Records contained in a dataset
--- Begin ---
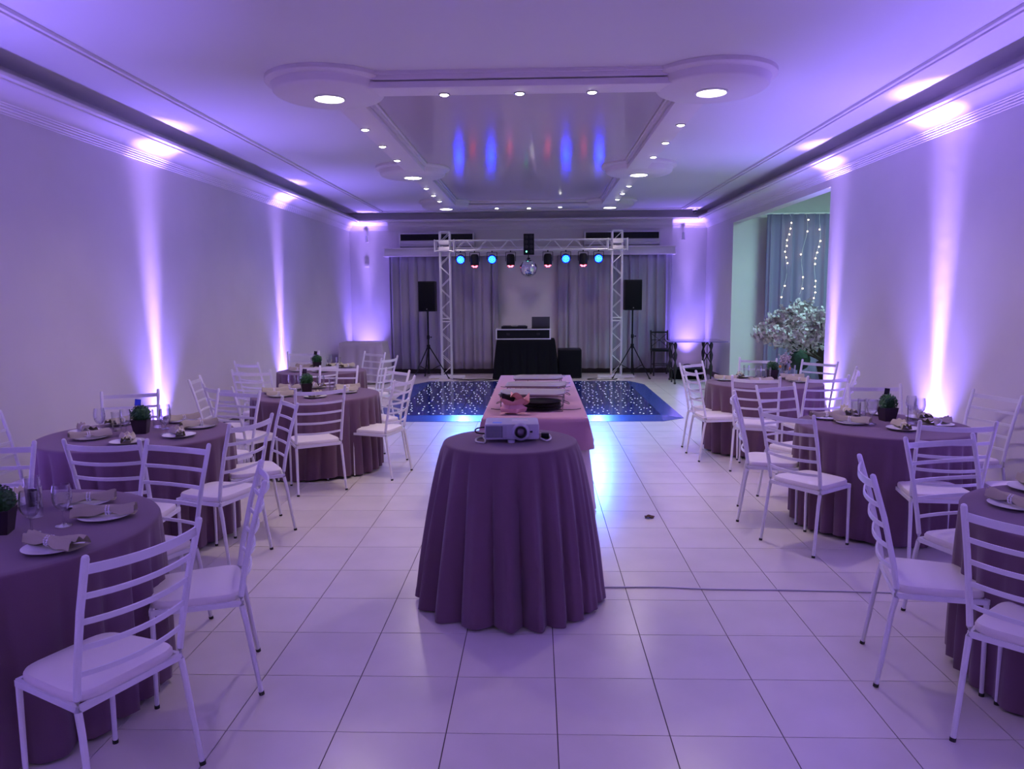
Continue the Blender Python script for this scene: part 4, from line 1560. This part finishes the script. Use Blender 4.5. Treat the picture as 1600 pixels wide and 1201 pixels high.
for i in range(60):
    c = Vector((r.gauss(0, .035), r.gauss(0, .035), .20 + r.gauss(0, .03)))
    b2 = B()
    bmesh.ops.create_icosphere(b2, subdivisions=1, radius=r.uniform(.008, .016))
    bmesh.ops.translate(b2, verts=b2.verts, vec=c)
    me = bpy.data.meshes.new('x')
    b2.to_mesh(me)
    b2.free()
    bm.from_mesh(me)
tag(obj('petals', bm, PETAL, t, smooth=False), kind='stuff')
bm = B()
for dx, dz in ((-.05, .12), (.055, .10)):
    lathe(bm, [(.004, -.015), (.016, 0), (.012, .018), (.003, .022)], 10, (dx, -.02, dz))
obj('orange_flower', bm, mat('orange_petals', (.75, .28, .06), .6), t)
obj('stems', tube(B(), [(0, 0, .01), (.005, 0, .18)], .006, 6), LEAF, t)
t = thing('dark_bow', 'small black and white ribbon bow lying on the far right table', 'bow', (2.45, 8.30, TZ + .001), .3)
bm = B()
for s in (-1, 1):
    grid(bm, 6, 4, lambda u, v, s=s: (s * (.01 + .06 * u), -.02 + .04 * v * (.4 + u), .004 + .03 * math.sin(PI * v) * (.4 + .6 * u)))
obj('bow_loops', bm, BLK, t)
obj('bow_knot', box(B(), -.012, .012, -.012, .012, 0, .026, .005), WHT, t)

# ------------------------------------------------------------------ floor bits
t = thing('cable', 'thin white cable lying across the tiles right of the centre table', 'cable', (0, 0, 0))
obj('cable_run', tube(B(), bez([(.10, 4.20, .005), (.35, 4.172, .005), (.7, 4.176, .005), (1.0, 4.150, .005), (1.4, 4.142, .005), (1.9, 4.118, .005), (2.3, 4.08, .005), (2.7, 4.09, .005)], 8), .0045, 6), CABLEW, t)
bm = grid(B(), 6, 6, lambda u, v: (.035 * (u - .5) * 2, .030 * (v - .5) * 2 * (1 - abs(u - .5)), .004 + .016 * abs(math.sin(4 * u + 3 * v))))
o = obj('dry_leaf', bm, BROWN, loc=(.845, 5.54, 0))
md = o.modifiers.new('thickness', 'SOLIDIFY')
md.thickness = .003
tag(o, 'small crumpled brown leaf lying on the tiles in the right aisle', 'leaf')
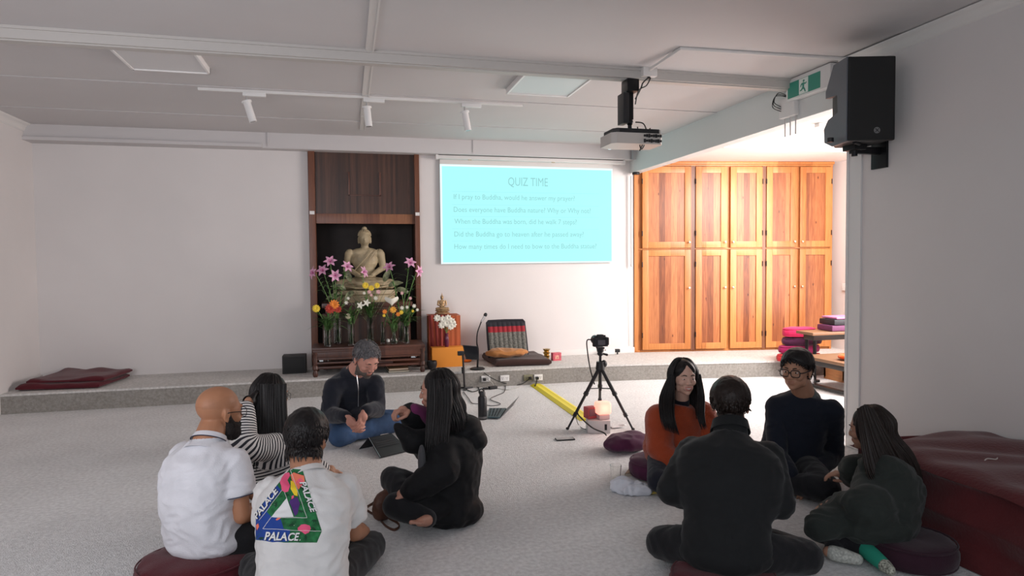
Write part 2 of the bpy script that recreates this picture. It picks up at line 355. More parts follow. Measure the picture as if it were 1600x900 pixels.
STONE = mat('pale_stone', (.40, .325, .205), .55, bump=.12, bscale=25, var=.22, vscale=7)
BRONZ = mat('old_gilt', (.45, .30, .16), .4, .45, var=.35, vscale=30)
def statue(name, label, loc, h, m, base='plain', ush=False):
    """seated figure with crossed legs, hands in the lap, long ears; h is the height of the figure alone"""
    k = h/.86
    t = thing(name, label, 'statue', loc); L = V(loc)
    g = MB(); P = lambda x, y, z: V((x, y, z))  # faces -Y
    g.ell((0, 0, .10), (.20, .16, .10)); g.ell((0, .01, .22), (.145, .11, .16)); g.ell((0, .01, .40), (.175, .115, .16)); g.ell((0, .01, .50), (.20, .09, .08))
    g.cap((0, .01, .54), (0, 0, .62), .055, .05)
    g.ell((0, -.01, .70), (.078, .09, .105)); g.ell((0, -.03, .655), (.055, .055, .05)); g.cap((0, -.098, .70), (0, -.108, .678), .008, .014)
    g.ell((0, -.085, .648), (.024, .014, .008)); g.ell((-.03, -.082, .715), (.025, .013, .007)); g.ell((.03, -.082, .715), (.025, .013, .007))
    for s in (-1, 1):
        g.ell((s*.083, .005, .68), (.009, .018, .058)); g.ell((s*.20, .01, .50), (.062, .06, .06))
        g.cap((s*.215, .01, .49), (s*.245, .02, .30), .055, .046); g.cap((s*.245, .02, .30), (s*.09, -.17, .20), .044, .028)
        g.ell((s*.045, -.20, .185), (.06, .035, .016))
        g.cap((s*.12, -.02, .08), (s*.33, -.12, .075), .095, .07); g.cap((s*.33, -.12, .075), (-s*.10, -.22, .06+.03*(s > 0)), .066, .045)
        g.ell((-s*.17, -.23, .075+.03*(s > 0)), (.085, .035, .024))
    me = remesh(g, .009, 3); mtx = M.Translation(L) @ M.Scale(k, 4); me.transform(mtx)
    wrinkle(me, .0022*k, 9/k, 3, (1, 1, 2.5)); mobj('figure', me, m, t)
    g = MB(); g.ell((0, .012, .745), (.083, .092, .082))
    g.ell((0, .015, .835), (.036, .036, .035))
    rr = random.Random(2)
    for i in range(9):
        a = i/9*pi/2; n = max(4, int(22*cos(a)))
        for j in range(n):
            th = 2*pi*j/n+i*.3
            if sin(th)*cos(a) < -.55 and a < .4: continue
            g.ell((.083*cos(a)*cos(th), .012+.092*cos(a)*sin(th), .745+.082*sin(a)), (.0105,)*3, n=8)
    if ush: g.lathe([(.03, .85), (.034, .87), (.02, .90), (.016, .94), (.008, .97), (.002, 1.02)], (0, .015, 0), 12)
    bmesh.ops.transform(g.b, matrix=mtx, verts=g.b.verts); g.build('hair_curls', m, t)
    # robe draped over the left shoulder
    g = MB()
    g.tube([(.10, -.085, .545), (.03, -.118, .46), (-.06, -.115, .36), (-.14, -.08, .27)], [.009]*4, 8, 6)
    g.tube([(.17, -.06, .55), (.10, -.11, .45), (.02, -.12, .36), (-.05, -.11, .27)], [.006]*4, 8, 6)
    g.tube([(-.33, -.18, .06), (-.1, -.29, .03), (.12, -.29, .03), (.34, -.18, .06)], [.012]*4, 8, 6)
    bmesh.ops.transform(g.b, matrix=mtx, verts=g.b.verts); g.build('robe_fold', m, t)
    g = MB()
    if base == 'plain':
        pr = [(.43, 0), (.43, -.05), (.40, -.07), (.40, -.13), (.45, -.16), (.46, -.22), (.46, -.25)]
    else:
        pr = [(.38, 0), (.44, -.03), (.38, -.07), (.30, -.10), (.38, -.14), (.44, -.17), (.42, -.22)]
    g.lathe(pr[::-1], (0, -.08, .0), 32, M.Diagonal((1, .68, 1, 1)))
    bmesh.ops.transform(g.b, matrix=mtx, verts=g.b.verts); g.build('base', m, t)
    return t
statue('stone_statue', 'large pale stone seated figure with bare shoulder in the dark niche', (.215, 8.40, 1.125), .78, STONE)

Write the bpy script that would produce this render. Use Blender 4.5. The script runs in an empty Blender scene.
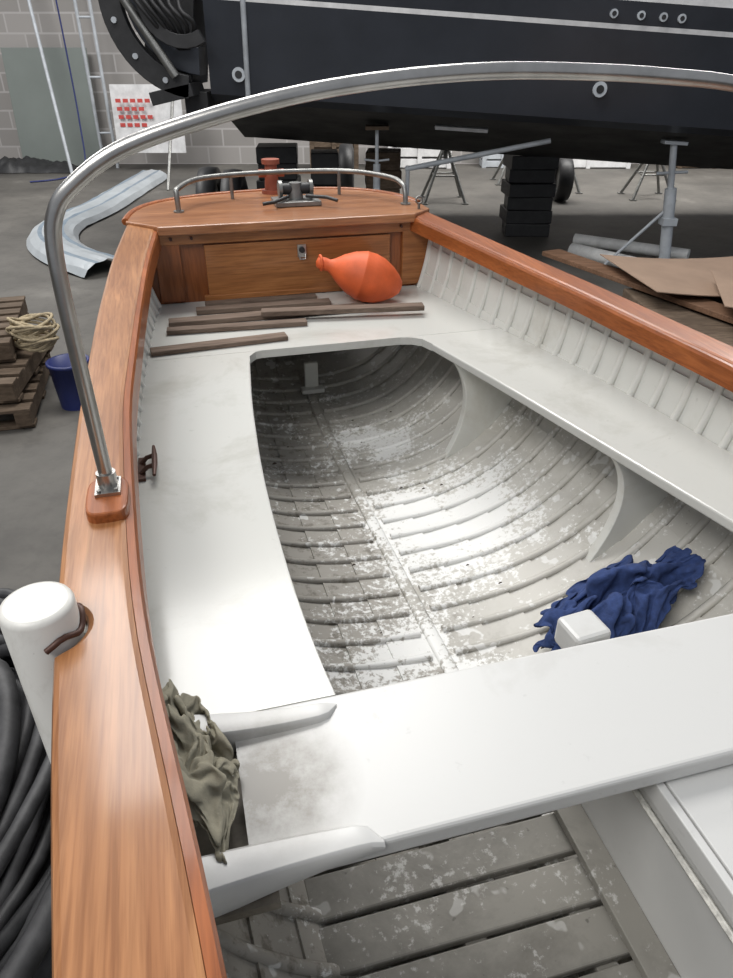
--- End ---
Problem requirements:
Copy exactly the lines running from the beginning of the listing through the line that has "0, .026, .005), WHT, t)". Drop the pictures.

Full response:
Continue the Blender Python script for this scene: part 4, from line 1560. This part finishes the script. Use Blender 4.5. Treat the picture as 1600 pixels wide and 1201 pixels high.
for i in range(60):
    c = Vector((r.gauss(0, .035), r.gauss(0, .035), .20 + r.gauss(0, .03)))
    b2 = B()
    bmesh.ops.create_icosphere(b2, subdivisions=1, radius=r.uniform(.008, .016))
    bmesh.ops.translate(b2, verts=b2.verts, vec=c)
    me = bpy.data.meshes.new('x')
    b2.to_mesh(me)
    b2.free()
    bm.from_mesh(me)
tag(obj('petals', bm, PETAL, t, smooth=False), kind='stuff')
bm = B()
for dx, dz in ((-.05, .12), (.055, .10)):
    lathe(bm, [(.004, -.015), (.016, 0), (.012, .018), (.003, .022)], 10, (dx, -.02, dz))
obj('orange_flower', bm, mat('orange_petals', (.75, .28, .06), .6), t)
obj('stems', tube(B(), [(0, 0, .01), (.005, 0, .18)], .006, 6), LEAF, t)
t = thing('dark_bow', 'small black and white ribbon bow lying on the far right table', 'bow', (2.45, 8.30, TZ + .001), .3)
bm = B()
for s in (-1, 1):
    grid(bm, 6, 4, lambda u, v, s=s: (s * (.01 + .06 * u), -.02 + .04 * v * (.4 + u), .004 + .03 * math.sin(PI * v) * (.4 + .6 * u)))
obj('bow_loops', bm, BLK, t)
obj('bow_knot', box(B(), -.012, .012, -.012, .012, 0, .026, .005), WHT, t)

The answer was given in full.